▶ [Supplied material]
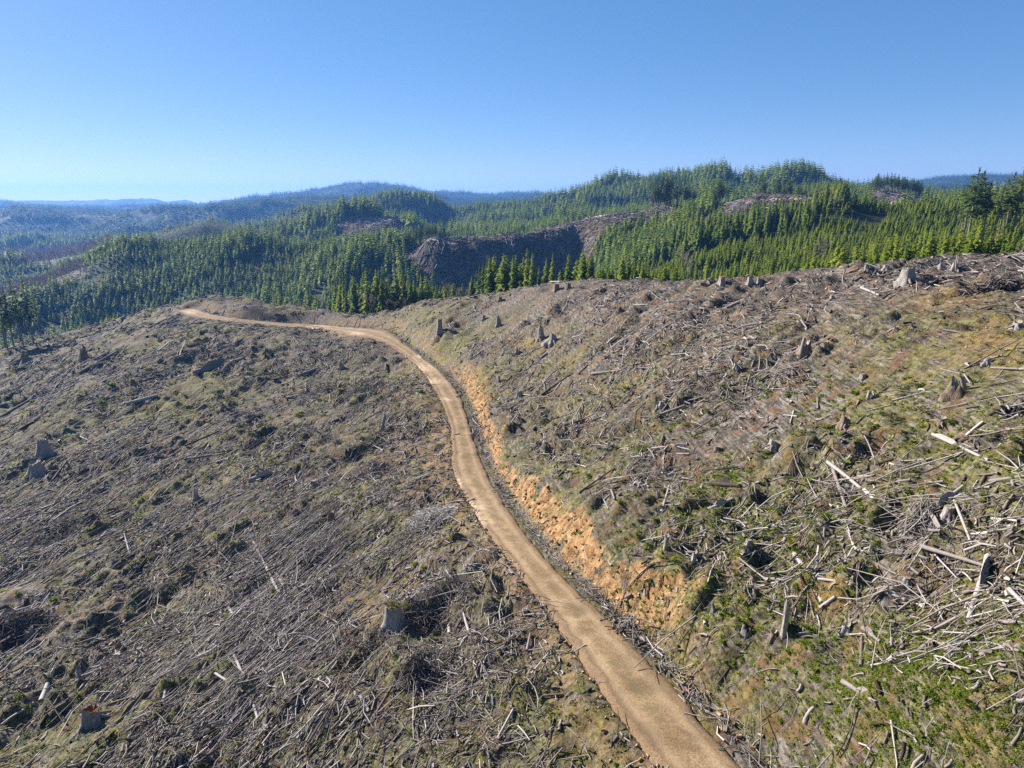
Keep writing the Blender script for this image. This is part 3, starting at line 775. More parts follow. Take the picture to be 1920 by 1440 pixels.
# ------------------------------------------------------------------ conifers
def conifer_arrays(h, r, whorls, per, bare, side, rg, thin=1.0, droop=.28, ragged=.3):
    V = []; T = []
    for i in range(whorls):
        f = i / (whorls - 1)
        z = h * (bare + (1 - bare) * (f * .97) + rg.uniform(-.012, .012))
        R = r * ((1 - f) ** .82 * .94 + .05) * (min(1.0, .55 + f * 3.0) if bare < .2 else min(1, .35 + f * 2.4))
        a0 = rg.uniform(0, 2 * pi)
        for b in range(per):
            a = a0 + 2 * pi * b / per + rg.uniform(-.35, .35)
            L = R * (1 + rg.uniform(-ragged, ragged)) + h * .012
            if rg.random() < .06: continue
            ca, sa = cos(a), sin(a)
            zz = z + rg.uniform(-.02, .02) * h
            rise = L * rg.uniform(.02, .22) + f * L * .5
            t = rg.uniform(.15, .85)
            def kite(o, a, L, w, dz, dr):
                ca, sa = cos(a), sin(a); roll = rg.uniform(-.5, .5) * w
                V.extend([(o[0], o[1], o[2]), (o[0] + ca * L * .5 - sa * w, o[1] + sa * L * .5 + ca * w, o[2] + dz * .7 + roll - dr * .3),
                          (o[0] + ca * L, o[1] + sa * L, o[2] + dz - dr), (o[0] + ca * L * .5 + sa * w, o[1] + sa * L * .5 - ca * w, o[2] + dz * .7 - roll - dr * .3)])
                T.extend([t] * 4)
            dr = L * droop
            kite((0, 0, zz), a, L, L * .30 * thin, rise, dr)
            for s in range(side):
                q = rg.uniform(.3, .7); sg = 1 if s % 2 else -1
                o = (ca * L * q, sa * L * q, zz + rise * q - dr * q * .6)
                kite(o, a + sg * rg.uniform(.5, .95), L * rg.uniform(.35, .55), L * .13 * thin, 0.0, L * rg.uniform(.1, .28))
            if side:
                kite((ca * L * .2, sa * L * .2, zz - .01 * h), a + rg.uniform(-.4, .4), L * .6, L * .2 * thin, 0.0, L * rg.uniform(.35, .6))
    # leader
    for k in range(3):
        a = rg.uniform(0, 2 * pi); w = h * .012
        V.extend([(0, 0, h * .93), (cos(a) * w, sin(a) * w, h * .96), (0, 0, h * 1.0), (-cos(a) * w, -sin(a) * w, h * .96)]); T.extend([.6] * 4)
    return np.array(V), np.array(T)

def crown_mesh(name, mat, *a, **k):
    V, T = conifer_arrays(*a, **k)
    return new_mesh(name, V, [np.arange(len(V)).reshape(-1, 4)], mat, dict(tone=T))

def trunk_mesh(name, h, r, mat, rg, ns=7, lean=.01):
    zs = [-.06, .0, .05, .3, .6, .85, .97]; V = []
    for i, t in enumerate(zs):
        rr = r * (1.45 if t <= 0 else 1.05 if t < .1 else 1.0 - t * .9)
        ox, oy = rg.normal(0, lean * h * t * .3, 2) if t > .1 else (0, 0)
        for a in range(ns):
            th = 2 * pi * a / ns
            V.append((cos(th) * rr + ox, sin(th) * rr + oy, h * t))
    Fq = [(i * ns + a, i * ns + (a + 1) % ns, (i + 1) * ns + (a + 1) % ns, (i + 1) * ns + a) for i in range(len(zs) - 1) for a in range(ns)]
    return new_mesh(name, V, [np.array(Fq)], mat, None, True)

def join_arrays(parts):
    V = []; Fs = []; T = []; o = 0
    for v, f, t in parts:
        V.append(v); Fs.append(np.asarray(f) + o); T.append(t); o += len(v)
    return np.concatenate(V), np.concatenate(Fs), np.concatenate(T)

rt = np.random.default_rng(5)
# unit-height models (height 1): crowns and trunks that the individual trees share
UNIT = {}
UNIT['young'] = [(crown_mesh('young_crown', M_YOUNG, 1, .21 * q, 15, 7, .02, 2, rt, thin=1.1, droop=.8), trunk_mesh('young_trunk', 1, .017, M_TRUNK, rt)) for q in (.9, 1.05, 1.15, 1.0, .8)]
UNIT['mature'] = [(crown_mesh('mature_crown', M_MATURE, 1, .165 * q, 19, 7, .05, 2, rt, ragged=.45, droop=.85), trunk_mesh('mature_trunk', 1, .014, M_TRUNK, rt)) for q in (.85, 1, 1.15, 1.3, .95)]
UNIT['tall'] = [(crown_mesh('tall_crown', M_TALL, 1, .17 * q, 12, 5, b, 2, rt, ragged=.55, droop=.12, thin=.85), trunk_mesh('tall_trunk', 1, .016, M_TRUNK, rt)) for q, b in ((1, .34), (.9, .45), (1.1, .4), (.7, .5))]
UNIT['gold'] = [(crown_mesh('gold_crown', M_GOLD, 1, .15, 12, 6, .1, 1, rt, ragged=.5), trunk_mesh('gold_trunk', 1, .016, M_TRUNK, rt))]

def bare_arrays(rg, n_main=5, twigs=150, r=.28):
    P = []; D = []; R0 = []; R1 = []
    def br(p, d, L, rad, depth):
        d = d / np.linalg.norm(d); P.append(p); D.append(d * L); R0.append(rad); R1.append(rad * .6)
        if depth == 0: return
        for k in range(3 if depth > 1 else 4):
            t = rg.uniform(.45, 1.0); nd = d + rg.normal(0, .42, 3) + np.array([0, 0, .18])
            br(p + d * L * t, nd, L * rg.uniform(.5, .75), rad * .55, depth - 1)
    for k in range(n_main):
        a = 2 * pi * k / n_main + rg.uniform(-.5, .5)
        br(np.array([0, 0, .22 + .06 * k]), np.array([cos(a) * .5, sin(a) * .5, .9]), .26, .010, 3)
    return np.array(P), np.array(D), np.array(R0), np.array(R1)
UNIT['bare'] = []
for q in range(4):
    P, D, r0, r1 = bare_arrays(rt)
    UNIT['bare'].append((sticks_mesh('bare_crown', P, D, np.linalg.norm(D, axis=1), np.maximum(r0, .0035), np.maximum(r1, .0025), rt.uniform(.35, .9, len(P)), M_TWIG, 3, .08, rg=rt), trunk_mesh('bare_trunk', .62, .02, M_TWIG, rt)))

MODELS = bpy.data.collections.new('models')      # sources for the masses, not linked to the scene
def model_set(cname, meshes):
    c = bpy.data.collections.new(cname)
    for m in meshes:
        o = bpy.data.objects.new(m.name + '_model', m); c.objects.link(o)
    return c
def merged(name, mats, crown, trunk, scale=1.0):
    """crown and trunk in one mesh for the masses"""
    V = []; Q = []; mi = []; T = []; o = 0
    for k, me in enumerate((crown, trunk)):
        v = np.empty(len(me.vertices) * 3, np.float32); me.vertices.foreach_get('co', v); V.append(v.reshape(-1, 3))
        f = np.empty(len(me.loops), np.int32); me.loops.foreach_get('vertex_index', f); Q.append(f.reshape(-1, 4) + o); mi.append(np.full(len(f) // 4, k)); o += len(me.vertices)
        t = np.full(len(me.vertices), .5, np.float32)
        if 'tone' in me.attributes: me.attributes['tone'].data.foreach_get('value', t)
        T.append(t)
    m = new_mesh(name, np.concatenate(V), Q, None, dict(tone=np.concatenate(T)))
    for x in mats: m.materials.append(x)
    m.polygons.foreach_set('material_index', np.concatenate(mi).astype(np.int32)); return m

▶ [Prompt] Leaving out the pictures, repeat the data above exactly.

▶ [Result of this exercise]
Keep writing the Blender script for this image. This is part 3, starting at line 775. More parts follow. Take the picture to be 1920 by 1440 pixels.
# ------------------------------------------------------------------ conifers
def conifer_arrays(h, r, whorls, per, bare, side, rg, thin=1.0, droop=.28, ragged=.3):
    V = []; T = []
    for i in range(whorls):
        f = i / (whorls - 1)
        z = h * (bare + (1 - bare) * (f * .97) + rg.uniform(-.012, .012))
        R = r * ((1 - f) ** .82 * .94 + .05) * (min(1.0, .55 + f * 3.0) if bare < .2 else min(1, .35 + f * 2.4))
        a0 = rg.uniform(0, 2 * pi)
        for b in range(per):
            a = a0 + 2 * pi * b / per + rg.uniform(-.35, .35)
            L = R * (1 + rg.uniform(-ragged, ragged)) + h * .012
            if rg.random() < .06: continue
            ca, sa = cos(a), sin(a)
            zz = z + rg.uniform(-.02, .02) * h
            rise = L * rg.uniform(.02, .22) + f * L * .5
            t = rg.uniform(.15, .85)
            def kite(o, a, L, w, dz, dr):
                ca, sa = cos(a), sin(a); roll = rg.uniform(-.5, .5) * w
                V.extend([(o[0], o[1], o[2]), (o[0] + ca * L * .5 - sa * w, o[1] + sa * L * .5 + ca * w, o[2] + dz * .7 + roll - dr * .3),
                          (o[0] + ca * L, o[1] + sa * L, o[2] + dz - dr), (o[0] + ca * L * .5 + sa * w, o[1] + sa * L * .5 - ca * w, o[2] + dz * .7 - roll - dr * .3)])
                T.extend([t] * 4)
            dr = L * droop
            kite((0, 0, zz), a, L, L * .30 * thin, rise, dr)
            for s in range(side):
                q = rg.uniform(.3, .7); sg = 1 if s % 2 else -1
                o = (ca * L * q, sa * L * q, zz + rise * q - dr * q * .6)
                kite(o, a + sg * rg.uniform(.5, .95), L * rg.uniform(.35, .55), L * .13 * thin, 0.0, L * rg.uniform(.1, .28))
            if side:
                kite((ca * L * .2, sa * L * .2, zz - .01 * h), a + rg.uniform(-.4, .4), L * .6, L * .2 * thin, 0.0, L * rg.uniform(.35, .6))
    # leader
    for k in range(3):
        a = rg.uniform(0, 2 * pi); w = h * .012
        V.extend([(0, 0, h * .93), (cos(a) * w, sin(a) * w, h * .96), (0, 0, h * 1.0), (-cos(a) * w, -sin(a) * w, h * .96)]); T.extend([.6] * 4)
    return np.array(V), np.array(T)

def crown_mesh(name, mat, *a, **k):
    V, T = conifer_arrays(*a, **k)
    return new_mesh(name, V, [np.arange(len(V)).reshape(-1, 4)], mat, dict(tone=T))

def trunk_mesh(name, h, r, mat, rg, ns=7, lean=.01):
    zs = [-.06, .0, .05, .3, .6, .85, .97]; V = []
    for i, t in enumerate(zs):
        rr = r * (1.45 if t <= 0 else 1.05 if t < .1 else 1.0 - t * .9)
        ox, oy = rg.normal(0, lean * h * t * .3, 2) if t > .1 else (0, 0)
        for a in range(ns):
            th = 2 * pi * a / ns
            V.append((cos(th) * rr + ox, sin(th) * rr + oy, h * t))
    Fq = [(i * ns + a, i * ns + (a + 1) % ns, (i + 1) * ns + (a + 1) % ns, (i + 1) * ns + a) for i in range(len(zs) - 1) for a in range(ns)]
    return new_mesh(name, V, [np.array(Fq)], mat, None, True)

def join_arrays(parts):
    V = []; Fs = []; T = []; o = 0
    for v, f, t in parts:
        V.append(v); Fs.append(np.asarray(f) + o); T.append(t); o += len(v)
    return np.concatenate(V), np.concatenate(Fs), np.concatenate(T)

rt = np.random.default_rng(5)
# unit-height models (height 1): crowns and trunks that the individual trees share
UNIT = {}
UNIT['young'] = [(crown_mesh('young_crown', M_YOUNG, 1, .21 * q, 15, 7, .02, 2, rt, thin=1.1, droop=.8), trunk_mesh('young_trunk', 1, .017, M_TRUNK, rt)) for q in (.9, 1.05, 1.15, 1.0, .8)]
UNIT['mature'] = [(crown_mesh('mature_crown', M_MATURE, 1, .165 * q, 19, 7, .05, 2, rt, ragged=.45, droop=.85), trunk_mesh('mature_trunk', 1, .014, M_TRUNK, rt)) for q in (.85, 1, 1.15, 1.3, .95)]
UNIT['tall'] = [(crown_mesh('tall_crown', M_TALL, 1, .17 * q, 12, 5, b, 2, rt, ragged=.55, droop=.12, thin=.85), trunk_mesh('tall_trunk', 1, .016, M_TRUNK, rt)) for q, b in ((1, .34), (.9, .45), (1.1, .4), (.7, .5))]
UNIT['gold'] = [(crown_mesh('gold_crown', M_GOLD, 1, .15, 12, 6, .1, 1, rt, ragged=.5), trunk_mesh('gold_trunk', 1, .016, M_TRUNK, rt))]

def bare_arrays(rg, n_main=5, twigs=150, r=.28):
    P = []; D = []; R0 = []; R1 = []
    def br(p, d, L, rad, depth):
        d = d / np.linalg.norm(d); P.append(p); D.append(d * L); R0.append(rad); R1.append(rad * .6)
        if depth == 0: return
        for k in range(3 if depth > 1 else 4):
            t = rg.uniform(.45, 1.0); nd = d + rg.normal(0, .42, 3) + np.array([0, 0, .18])
            br(p + d * L * t, nd, L * rg.uniform(.5, .75), rad * .55, depth - 1)
    for k in range(n_main):
        a = 2 * pi * k / n_main + rg.uniform(-.5, .5)
        br(np.array([0, 0, .22 + .06 * k]), np.array([cos(a) * .5, sin(a) * .5, .9]), .26, .010, 3)
    return np.array(P), np.array(D), np.array(R0), np.array(R1)
UNIT['bare'] = []
for q in range(4):
    P, D, r0, r1 = bare_arrays(rt)
    UNIT['bare'].append((sticks_mesh('bare_crown', P, D, np.linalg.norm(D, axis=1), np.maximum(r0, .0035), np.maximum(r1, .0025), rt.uniform(.35, .9, len(P)), M_TWIG, 3, .08, rg=rt), trunk_mesh('bare_trunk', .62, .02, M_TWIG, rt)))

MODELS = bpy.data.collections.new('models')      # sources for the masses, not linked to the scene
def model_set(cname, meshes):
    c = bpy.data.collections.new(cname)
    for m in meshes:
        o = bpy.data.objects.new(m.name + '_model', m); c.objects.link(o)
    return c
def merged(name, mats, crown, trunk, scale=1.0):
    """crown and trunk in one mesh for the masses"""
    V = []; Q = []; mi = []; T = []; o = 0
    for k, me in enumerate((crown, trunk)):
        v = np.empty(len(me.vertices) * 3, np.float32); me.vertices.foreach_get('co', v); V.append(v.reshape(-1, 3))
        f = np.empty(len(me.loops), np.int32); me.loops.foreach_get('vertex_index', f); Q.append(f.reshape(-1, 4) + o); mi.append(np.full(len(f) // 4, k)); o += len(me.vertices)
        t = np.full(len(me.vertices), .5, np.float32)
        if 'tone' in me.attributes: me.attributes['tone'].data.foreach_get('value', t)
        T.append(t)
    m = new_mesh(name, np.concatenate(V), Q, None, dict(tone=np.concatenate(T)))
    for x in mats: m.materials.append(x)
    m.polygons.foreach_set('material_index', np.concatenate(mi).astype(np.int32)); return m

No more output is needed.